Management usually reacts by scheduling more software training or issuing data-entry ultimatums. This creates an adversarial dynamic. The team views the CRM as administrative tax imposed by executives, rather than a tool designed to help them win.
This friction rarely happens because your team is lazy or tech-averse. It happens because traditional software training ignores basic principles of adult learning and operational adoption.
Most onboarding sessions walk through features chronologically. Trainers show how to create a contact, how to filter a view, and how to log a task.
This approach completely misses the human element. An account executive does not wake up in the morning wanting to “log a task.” They wake up wanting to salvage a stalling deal or prep for a high-stakes discovery call. When training isolates features from daily work context, the human brain struggles to retain the information.
Adult learners require immediate relevance to change their habits. If you show a support rep how to fill out seven mandatory fields to open a service ticket, they see friction.
If you do not connect those seven fields to a broader outcome—such as preventing a high-value client from churning—the data entry feels pointless. Without the operational “why,” people will always find the path of least resistance, which usually means working outside the CRM.
Software cannot fix an unwritten workflow. If your team does not have a shared agreement on what actually constitutes a “qualified lead” or a “Tier 1 support crisis,” training them on HubSpot buttons is useless.
[Broken Manual Process] + [HubSpot Feature Training] = [Automated Chaos]
You cannot train people to automate a process that does not exist on paper first.
To break out of the feature onboarding trap, you must pivot from technical training to operational enablement.
Stop running your team through feature checklists. Instead, design your training sessions around critical business scenarios your team faces every week.
Do not teach them “how to create a ticket.” Teach them “how to defuse a customer crisis using historical account data.” Frame the software as the vehicle to achieve a successful business outcome, not the destination itself.
Before you train your team on HubSpot, audit the steps they take naturally. If your sales reps live in their email inboxes, do not force them to log into a web browser to log every interaction.
Configure the system to meet them where they already are. Use email extensions, mobile apps, and automated calendar syncing to strip away the administrative friction.

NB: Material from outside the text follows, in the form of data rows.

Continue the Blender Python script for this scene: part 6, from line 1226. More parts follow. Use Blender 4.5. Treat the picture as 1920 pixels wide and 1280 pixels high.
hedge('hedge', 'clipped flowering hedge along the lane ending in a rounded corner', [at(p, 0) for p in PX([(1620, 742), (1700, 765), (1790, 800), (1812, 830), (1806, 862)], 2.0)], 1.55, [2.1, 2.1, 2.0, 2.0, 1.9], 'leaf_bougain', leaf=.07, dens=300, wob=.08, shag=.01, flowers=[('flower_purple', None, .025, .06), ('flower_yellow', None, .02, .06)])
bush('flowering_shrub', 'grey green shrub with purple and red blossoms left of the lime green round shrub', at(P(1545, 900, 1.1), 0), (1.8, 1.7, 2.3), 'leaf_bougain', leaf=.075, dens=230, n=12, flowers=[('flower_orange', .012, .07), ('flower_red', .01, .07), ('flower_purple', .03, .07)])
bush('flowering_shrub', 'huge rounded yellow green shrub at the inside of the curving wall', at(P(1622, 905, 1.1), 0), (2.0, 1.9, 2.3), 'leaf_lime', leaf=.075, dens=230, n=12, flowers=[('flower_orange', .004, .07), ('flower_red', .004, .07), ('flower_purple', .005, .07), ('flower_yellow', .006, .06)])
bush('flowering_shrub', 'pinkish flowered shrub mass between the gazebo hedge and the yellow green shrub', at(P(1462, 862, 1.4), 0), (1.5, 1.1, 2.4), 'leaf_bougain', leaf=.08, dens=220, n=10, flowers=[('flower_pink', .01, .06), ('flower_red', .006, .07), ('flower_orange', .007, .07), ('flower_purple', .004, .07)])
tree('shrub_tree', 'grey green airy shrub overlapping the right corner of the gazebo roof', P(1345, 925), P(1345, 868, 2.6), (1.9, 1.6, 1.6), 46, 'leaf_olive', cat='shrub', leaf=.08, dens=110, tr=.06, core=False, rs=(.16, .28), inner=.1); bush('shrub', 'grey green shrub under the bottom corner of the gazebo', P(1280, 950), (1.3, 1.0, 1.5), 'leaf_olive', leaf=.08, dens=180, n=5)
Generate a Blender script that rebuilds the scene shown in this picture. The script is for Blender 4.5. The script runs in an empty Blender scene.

The best CRM architecture is the one that requires the fewest conscious clicks to capture clean data.
Shift the narrative from accountability tracking to personal enablement. Show your team how a centralized timeline protects them from dropped balls, internal miscommunications, and lost commissions. When an employee experiences how clean data directly reduces their daily stress and improves their performance, adoption takes care of itself.